An exhibition scheduled to display one of the few surviving 13th-century copies of Magna Carta at a top Beijing university was canceled at the last minute, a move political commentators said reflected the ruling Chinese Communist Party’s concern over the political implications of putting it on public view, Radio Free Asia reports.

An original copy of Magna Carta on view in New York City in 2007. The 800-year-old document written in Latin on sheepskin guarantees individual rights and holds the ruler subject to the law.
An original copy of Magna Carta on view in New York City in 2007. The 800-year-old document written in Latin on sheepskin guarantees individual rights and holds the ruler subject to the law.

The exhibition of the ancient document, signed by King John on July 15, 1215 after a rebellion by his nobles and putting defined limits on his power, was shifted to a less public format at the British embassy.

Renmin University said it was unable to gain official approval for the exhibition, the London Times quoted a university spokeswoman as saying.

The three-day viewing was relocated at short notice to the ambassador’s residence based on “administrative and logistical practicalities,” a foreign and Commonwealth Office spokesperson told Agence France-Presse.

Searches for Magna Carta in Chinese were unavailable on China’s Twitter-like service Sina Weibo Thursday, which returned only the message: “According to relevant laws and regulations, Magna Carta search results cannot be displayed.”

The Magna Carta, which encoded a number of ideas about the right of common people to have access to natural resources, about the reasonable exercise of state power and the natural and ancient liberties of ordinary people, is currently on a world tour to mark the 800th anniversary of its signing.

“No freeman is to be taken or imprisoned or [deprived] … of his liberties or free customs, or outlawed or exiled or in any way ruined,” the document pledges.

“To no-one will we sell or deny or delay right or justice.”

It demands reliable witnesses be brought to support accusations made by agents of the state, grants “all its ancient liberties and customs” to the city of London and other towns, and limits the use of land appropriation to specific circumstances.

In a country like China which follows a different political system, this document could strike a jarring chord, or fuel the arguments of those who press for greater democracy and separation of powers.

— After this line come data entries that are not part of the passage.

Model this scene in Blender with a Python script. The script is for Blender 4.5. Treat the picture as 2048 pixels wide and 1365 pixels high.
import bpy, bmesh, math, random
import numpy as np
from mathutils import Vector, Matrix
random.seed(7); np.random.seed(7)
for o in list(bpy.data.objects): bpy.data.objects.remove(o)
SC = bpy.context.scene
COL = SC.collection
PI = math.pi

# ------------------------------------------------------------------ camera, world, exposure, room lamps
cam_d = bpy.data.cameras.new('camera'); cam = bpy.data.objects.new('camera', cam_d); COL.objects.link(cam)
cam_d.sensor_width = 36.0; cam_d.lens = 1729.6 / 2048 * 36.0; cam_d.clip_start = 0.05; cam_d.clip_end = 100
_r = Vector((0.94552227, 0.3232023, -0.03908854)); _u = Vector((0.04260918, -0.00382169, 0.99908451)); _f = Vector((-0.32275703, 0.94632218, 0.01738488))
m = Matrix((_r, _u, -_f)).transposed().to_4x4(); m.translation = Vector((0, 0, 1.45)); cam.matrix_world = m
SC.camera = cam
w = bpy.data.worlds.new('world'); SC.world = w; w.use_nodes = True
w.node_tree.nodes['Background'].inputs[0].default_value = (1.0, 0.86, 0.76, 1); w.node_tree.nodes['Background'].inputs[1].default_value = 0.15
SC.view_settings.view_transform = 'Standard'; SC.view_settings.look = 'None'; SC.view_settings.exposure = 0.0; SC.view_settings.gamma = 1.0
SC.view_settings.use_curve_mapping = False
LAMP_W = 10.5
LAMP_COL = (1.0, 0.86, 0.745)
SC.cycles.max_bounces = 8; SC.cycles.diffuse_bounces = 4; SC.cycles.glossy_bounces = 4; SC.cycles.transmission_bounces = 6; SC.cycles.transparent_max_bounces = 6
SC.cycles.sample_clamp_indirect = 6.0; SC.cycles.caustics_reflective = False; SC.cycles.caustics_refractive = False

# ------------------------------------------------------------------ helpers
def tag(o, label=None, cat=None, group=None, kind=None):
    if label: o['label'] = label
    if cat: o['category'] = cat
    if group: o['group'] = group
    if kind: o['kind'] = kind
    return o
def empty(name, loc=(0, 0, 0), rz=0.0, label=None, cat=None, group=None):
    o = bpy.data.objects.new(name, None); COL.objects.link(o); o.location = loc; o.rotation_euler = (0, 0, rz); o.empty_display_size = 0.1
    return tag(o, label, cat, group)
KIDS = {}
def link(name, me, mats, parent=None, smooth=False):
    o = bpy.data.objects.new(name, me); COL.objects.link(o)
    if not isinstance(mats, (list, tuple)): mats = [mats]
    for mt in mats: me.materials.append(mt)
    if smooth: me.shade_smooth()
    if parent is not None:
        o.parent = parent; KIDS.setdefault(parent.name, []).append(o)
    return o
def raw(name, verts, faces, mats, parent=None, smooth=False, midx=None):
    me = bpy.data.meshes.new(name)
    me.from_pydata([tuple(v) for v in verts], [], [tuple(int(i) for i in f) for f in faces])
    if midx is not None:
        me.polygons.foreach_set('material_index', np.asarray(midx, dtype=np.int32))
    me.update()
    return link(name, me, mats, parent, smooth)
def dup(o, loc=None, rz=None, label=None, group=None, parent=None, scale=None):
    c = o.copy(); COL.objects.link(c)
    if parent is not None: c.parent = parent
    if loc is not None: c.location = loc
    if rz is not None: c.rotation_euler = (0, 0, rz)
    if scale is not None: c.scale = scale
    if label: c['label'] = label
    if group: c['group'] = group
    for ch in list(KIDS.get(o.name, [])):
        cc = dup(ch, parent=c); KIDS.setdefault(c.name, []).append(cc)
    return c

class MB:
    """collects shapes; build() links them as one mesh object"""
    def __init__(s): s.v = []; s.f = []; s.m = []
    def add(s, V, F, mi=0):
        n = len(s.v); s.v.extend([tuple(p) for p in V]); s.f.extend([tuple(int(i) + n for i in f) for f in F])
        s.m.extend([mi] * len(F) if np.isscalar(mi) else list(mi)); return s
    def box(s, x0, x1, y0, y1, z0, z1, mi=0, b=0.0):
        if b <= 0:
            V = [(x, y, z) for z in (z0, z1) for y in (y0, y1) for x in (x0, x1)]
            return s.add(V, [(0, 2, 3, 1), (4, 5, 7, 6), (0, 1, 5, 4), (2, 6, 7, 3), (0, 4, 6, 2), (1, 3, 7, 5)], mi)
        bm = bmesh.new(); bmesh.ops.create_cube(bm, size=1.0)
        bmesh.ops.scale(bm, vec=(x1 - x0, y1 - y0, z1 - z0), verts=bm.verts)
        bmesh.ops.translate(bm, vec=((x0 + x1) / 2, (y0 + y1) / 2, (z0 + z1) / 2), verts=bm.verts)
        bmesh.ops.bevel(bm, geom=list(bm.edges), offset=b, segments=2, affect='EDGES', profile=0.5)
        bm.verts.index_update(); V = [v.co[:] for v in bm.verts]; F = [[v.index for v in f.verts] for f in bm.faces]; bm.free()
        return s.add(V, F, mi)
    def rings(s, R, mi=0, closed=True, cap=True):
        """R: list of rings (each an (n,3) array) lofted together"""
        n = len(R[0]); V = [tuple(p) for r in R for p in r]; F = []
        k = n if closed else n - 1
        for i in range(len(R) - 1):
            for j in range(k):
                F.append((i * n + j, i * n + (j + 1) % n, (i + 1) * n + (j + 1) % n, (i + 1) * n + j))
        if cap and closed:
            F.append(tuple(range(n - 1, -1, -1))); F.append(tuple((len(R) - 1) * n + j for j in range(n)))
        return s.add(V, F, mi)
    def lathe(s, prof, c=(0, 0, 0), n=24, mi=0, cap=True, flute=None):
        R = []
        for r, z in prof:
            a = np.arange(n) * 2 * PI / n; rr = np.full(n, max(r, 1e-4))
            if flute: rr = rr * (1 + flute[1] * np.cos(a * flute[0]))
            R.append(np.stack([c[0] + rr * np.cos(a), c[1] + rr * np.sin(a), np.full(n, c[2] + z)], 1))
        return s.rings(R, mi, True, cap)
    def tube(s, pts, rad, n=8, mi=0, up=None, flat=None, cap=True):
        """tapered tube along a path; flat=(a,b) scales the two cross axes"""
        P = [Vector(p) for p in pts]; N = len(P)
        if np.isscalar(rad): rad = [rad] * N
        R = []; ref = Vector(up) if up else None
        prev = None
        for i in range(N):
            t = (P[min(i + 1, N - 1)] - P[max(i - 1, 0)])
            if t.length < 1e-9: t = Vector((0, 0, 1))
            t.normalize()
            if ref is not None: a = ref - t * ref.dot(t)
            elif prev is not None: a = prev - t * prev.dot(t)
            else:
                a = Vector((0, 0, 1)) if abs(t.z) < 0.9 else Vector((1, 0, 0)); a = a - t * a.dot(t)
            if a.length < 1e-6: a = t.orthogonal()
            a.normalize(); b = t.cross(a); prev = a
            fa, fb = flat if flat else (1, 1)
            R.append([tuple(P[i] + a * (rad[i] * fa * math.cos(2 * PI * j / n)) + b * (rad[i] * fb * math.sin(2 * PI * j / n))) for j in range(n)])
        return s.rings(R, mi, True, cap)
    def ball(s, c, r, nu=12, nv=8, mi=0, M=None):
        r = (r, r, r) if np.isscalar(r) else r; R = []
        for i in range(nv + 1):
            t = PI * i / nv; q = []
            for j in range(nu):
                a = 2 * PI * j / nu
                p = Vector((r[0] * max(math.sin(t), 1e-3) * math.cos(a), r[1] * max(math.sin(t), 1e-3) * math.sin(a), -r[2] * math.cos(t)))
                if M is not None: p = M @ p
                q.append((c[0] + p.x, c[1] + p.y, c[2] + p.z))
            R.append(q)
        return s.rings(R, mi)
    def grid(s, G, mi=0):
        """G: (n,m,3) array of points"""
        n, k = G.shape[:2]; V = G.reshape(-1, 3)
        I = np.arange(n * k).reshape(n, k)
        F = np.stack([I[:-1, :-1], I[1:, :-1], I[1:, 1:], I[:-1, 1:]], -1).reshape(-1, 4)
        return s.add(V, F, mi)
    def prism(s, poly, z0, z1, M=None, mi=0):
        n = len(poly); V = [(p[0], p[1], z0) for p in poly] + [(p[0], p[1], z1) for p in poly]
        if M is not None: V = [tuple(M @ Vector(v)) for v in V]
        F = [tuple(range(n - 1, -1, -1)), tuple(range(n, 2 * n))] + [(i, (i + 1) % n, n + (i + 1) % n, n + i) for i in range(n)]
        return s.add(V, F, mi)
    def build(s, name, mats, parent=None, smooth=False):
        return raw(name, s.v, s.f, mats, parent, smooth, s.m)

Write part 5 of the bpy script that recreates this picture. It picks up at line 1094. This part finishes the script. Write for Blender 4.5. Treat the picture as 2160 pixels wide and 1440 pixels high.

Li Xiaobing, director of the Western Pacific Institute at the University of Central Oklahoma, said the presence of the manuscript in Beijing has likely caused China’s leaders some discomfort.

He said late supreme leader Mao Zedong had already made it clear that the people’s democratic dictatorship was exactly that: a dictatorship.

“The party took political power from the barrel of a gun,” Li said, quoting Mao’s maxim. “Now, they talk about the rule of law, but it’s really the rule of the will of the party, of the party leaders; it’s all about the party’s position,” he said.

Conflict of ideas

Li said the public exhibition of the Magna Carta could be seen by some as an official endorsement of its contents.

“In terms of political considerations, exhibiting the Magna Carta at the People’s University will be seen as a reflection of party policy, as a reflection of what propaganda line on western democratic values is being supported by its leaders,” Li said.

“Moving the exhibition to the British Embassy is in effect a downgrade,” he said.

“But the thing is already in the country, so what can they do? They can’t just lock it up in a warehouse.”

US-based political commentator Liu Nianchun said Beijing had likely paid lip-service to the rare medieval manuscript.

“Of course, the UK must have had its own reasons for bringing the original manuscript of the Magna Carta to be exhibited in China: perhaps they hoped China would learn from their experience,” Liu said.

“But perhaps China has just paid lip-service to it: what they say in public and what they are really thinking are two different things,” he said.

According to Zhu Yongde, honorary professor at the Rochester Institute of Technology, the party may be worried that a public exhibition of the Magna Carta could give its young intellectuals ideas that it would rather they didn’t have.

“China is very worried that the Magna Carta will act as a big filip to the Chinese democracy movement,” Zhu said. “Especially to students and young people.”

Hu Jia, a prominent Chinese dissident, said he was not surprised that the exhibit was moved off the campus. He said that Renmin University had close ties to the Communist Party’s training academy and that the principles the document stood for were contrary to the party’s.

The shift of the exhibition venue took place just a week before China’s president, Xi Jinping, is scheduled to make a state visit to Britain, the first by a Chinese leader in a decade.

The British government has labeled 2015 a “golden year” in ties between the two countries, and it is eager to attract Chinese investment.
Magna Carta’s China tour is seen as part of a deepening of ties.